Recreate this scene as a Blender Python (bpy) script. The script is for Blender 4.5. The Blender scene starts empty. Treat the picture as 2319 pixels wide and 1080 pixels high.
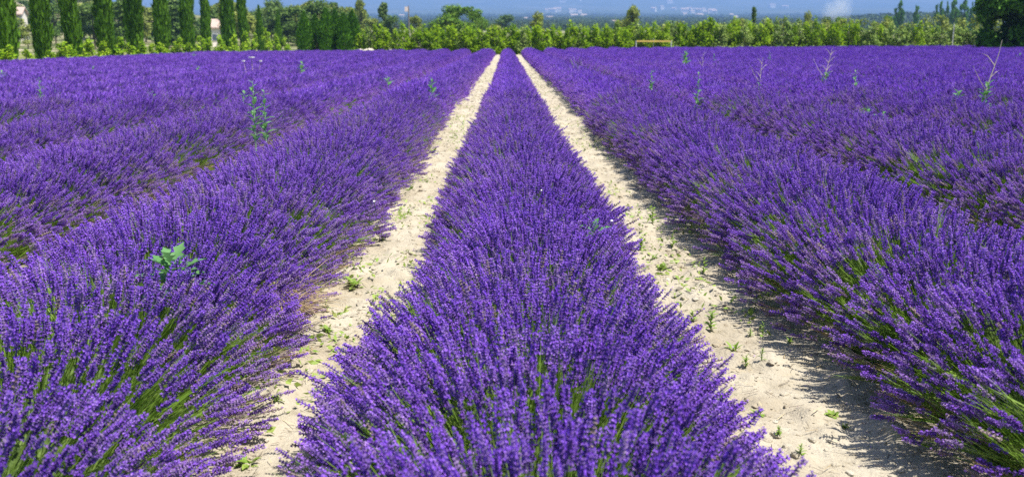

^^^^^^^^

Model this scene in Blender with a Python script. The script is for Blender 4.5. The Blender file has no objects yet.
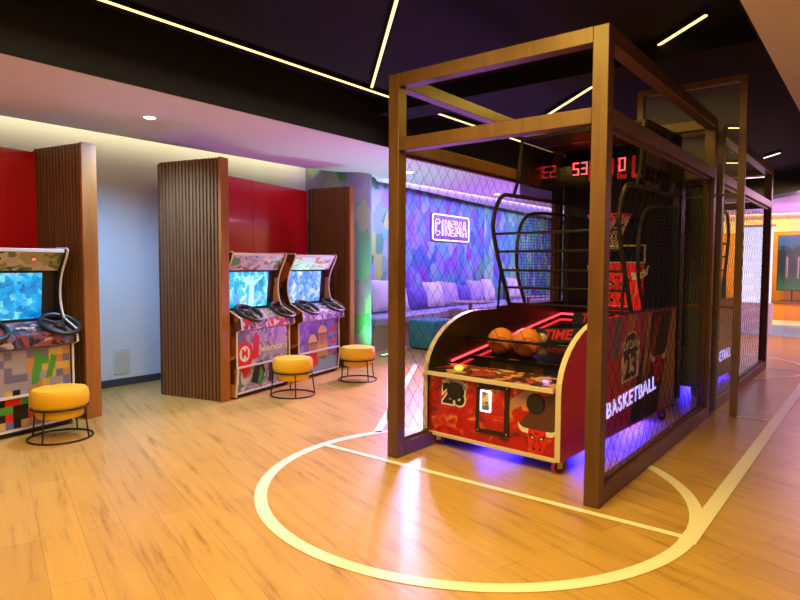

^^^^^^^^

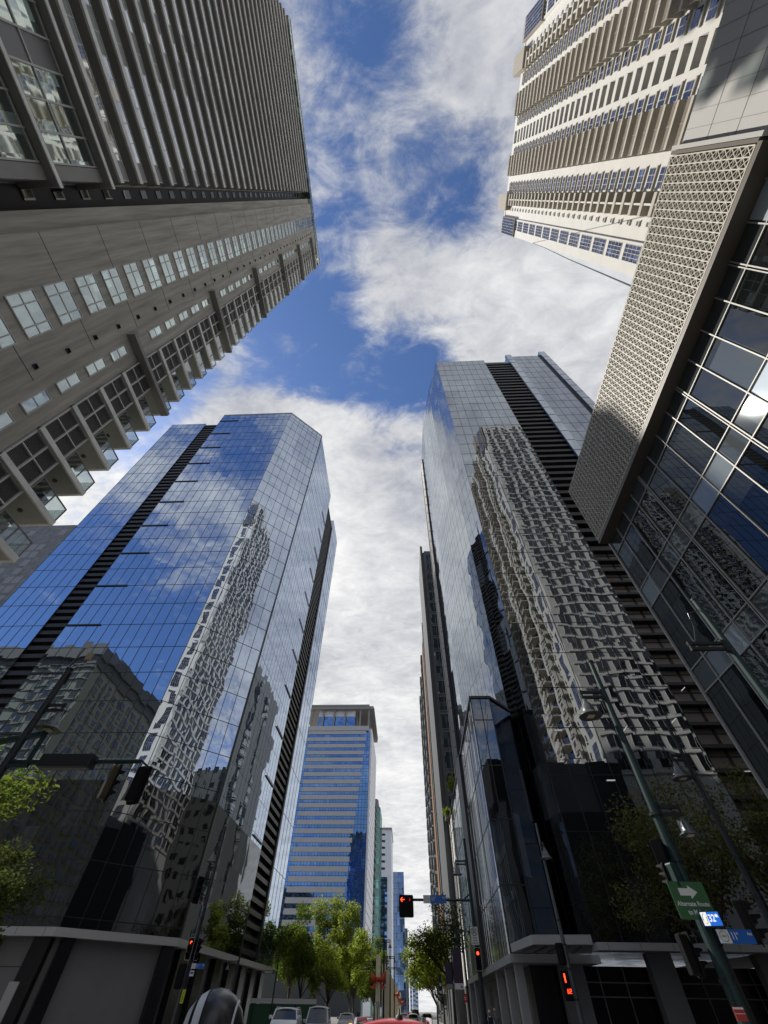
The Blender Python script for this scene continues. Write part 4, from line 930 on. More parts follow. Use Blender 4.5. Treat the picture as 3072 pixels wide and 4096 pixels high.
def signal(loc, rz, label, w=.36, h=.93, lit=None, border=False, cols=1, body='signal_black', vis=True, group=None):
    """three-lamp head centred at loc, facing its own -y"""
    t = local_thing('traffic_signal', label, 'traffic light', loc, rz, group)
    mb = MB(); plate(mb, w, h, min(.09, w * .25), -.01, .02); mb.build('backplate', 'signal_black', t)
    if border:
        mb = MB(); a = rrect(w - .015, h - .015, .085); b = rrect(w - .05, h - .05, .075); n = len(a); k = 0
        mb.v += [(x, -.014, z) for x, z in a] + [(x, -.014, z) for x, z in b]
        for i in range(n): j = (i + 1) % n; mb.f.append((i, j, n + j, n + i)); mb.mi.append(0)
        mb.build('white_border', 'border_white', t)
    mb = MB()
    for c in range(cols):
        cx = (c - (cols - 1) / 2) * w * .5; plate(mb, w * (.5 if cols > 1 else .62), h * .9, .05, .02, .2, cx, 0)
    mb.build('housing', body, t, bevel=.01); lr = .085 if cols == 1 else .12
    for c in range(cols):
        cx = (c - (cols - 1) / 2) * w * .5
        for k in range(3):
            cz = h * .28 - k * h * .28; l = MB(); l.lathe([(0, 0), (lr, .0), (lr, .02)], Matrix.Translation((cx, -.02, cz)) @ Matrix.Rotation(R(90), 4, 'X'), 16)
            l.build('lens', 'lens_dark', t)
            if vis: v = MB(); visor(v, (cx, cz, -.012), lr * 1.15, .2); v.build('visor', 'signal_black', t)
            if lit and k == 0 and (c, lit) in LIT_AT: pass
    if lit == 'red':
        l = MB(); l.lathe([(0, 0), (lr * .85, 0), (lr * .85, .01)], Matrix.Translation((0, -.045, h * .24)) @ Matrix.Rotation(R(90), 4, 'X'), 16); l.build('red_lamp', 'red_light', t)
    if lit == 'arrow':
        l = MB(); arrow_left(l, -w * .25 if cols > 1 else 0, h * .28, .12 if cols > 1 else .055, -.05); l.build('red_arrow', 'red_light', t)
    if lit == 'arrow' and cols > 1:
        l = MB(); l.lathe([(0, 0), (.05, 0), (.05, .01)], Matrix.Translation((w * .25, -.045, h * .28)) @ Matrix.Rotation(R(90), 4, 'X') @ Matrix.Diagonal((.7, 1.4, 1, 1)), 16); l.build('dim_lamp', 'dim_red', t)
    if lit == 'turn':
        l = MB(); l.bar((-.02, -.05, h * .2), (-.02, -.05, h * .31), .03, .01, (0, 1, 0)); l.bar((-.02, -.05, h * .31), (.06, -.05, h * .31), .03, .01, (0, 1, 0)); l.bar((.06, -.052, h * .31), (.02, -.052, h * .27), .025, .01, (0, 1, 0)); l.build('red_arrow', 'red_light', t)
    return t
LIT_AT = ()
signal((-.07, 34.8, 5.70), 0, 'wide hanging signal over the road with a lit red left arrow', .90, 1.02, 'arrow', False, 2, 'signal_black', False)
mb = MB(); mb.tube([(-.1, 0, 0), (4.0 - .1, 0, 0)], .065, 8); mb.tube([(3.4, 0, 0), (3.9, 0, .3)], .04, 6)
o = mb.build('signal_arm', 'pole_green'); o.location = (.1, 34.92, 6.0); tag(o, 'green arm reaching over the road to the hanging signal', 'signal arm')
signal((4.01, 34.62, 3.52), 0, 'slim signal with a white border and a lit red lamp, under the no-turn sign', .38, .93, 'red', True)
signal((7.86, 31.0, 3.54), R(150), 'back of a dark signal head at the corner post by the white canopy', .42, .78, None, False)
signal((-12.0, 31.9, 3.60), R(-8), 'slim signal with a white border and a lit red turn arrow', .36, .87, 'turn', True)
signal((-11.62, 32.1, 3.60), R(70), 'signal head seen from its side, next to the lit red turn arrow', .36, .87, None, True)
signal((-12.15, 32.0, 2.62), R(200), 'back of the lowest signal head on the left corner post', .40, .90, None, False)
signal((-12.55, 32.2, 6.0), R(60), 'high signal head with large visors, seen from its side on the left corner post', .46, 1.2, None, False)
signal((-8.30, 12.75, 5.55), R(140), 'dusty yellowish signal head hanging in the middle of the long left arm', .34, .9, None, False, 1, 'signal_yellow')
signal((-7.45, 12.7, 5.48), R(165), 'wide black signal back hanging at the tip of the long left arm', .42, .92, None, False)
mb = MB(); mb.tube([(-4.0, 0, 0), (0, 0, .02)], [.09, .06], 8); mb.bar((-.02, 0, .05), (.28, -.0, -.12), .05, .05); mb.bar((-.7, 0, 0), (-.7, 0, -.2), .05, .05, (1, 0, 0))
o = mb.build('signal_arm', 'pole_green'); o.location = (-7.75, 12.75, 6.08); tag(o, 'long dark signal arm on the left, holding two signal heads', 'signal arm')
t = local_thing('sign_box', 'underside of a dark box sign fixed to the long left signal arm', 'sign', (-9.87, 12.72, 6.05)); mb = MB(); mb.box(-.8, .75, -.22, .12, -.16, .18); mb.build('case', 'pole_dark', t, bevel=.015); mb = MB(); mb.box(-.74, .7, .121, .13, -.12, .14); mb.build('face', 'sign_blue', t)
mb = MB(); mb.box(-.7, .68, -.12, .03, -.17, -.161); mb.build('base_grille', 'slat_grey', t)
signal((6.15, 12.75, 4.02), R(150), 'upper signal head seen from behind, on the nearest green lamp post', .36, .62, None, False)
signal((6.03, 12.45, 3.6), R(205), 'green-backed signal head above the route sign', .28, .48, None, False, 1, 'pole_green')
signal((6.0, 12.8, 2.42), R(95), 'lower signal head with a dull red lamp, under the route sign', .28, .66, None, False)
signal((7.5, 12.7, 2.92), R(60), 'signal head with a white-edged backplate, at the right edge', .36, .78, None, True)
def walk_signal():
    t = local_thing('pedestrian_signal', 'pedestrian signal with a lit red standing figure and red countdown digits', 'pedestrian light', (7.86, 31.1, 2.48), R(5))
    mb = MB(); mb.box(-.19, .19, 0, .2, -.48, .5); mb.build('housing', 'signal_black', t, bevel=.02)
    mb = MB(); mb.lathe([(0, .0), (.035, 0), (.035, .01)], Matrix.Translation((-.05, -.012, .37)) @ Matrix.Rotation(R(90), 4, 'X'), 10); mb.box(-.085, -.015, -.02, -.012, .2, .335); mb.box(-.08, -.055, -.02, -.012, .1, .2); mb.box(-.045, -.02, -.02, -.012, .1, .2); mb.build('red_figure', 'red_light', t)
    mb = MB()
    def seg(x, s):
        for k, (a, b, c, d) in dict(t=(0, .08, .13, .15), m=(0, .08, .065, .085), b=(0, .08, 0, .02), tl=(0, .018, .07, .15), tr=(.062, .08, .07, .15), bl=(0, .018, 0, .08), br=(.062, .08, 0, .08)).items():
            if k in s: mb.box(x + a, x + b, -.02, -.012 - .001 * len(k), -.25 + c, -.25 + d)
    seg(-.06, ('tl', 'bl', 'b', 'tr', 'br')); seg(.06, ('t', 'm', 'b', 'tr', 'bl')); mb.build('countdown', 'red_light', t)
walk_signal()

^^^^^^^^

* WORK REQUIRED:
Find every line above that contains the word "wide", and return each one.

* SOLUTION FOR THIS TASK:
Recreate this scene as a Blender Python (bpy) script. The script is for Blender 4.5. The Blender scene starts empty. Treat the picture as 2319 pixels wide and 1080 pixels high.
The Blender Python script for this scene continues. Write part 4, from line 930 on. More parts follow. Use Blender 4.5. Treat the picture as 3072 pixels wide and 4096 pixels high.
signal((-.07, 34.8, 5.70), 0, 'wide hanging signal over the road with a lit red left arrow', .90, 1.02, 'arrow', False, 2, 'signal_black', False)
signal((-7.45, 12.7, 5.48), R(165), 'wide black signal back hanging at the tip of the long left arm', .42, .92, None, False)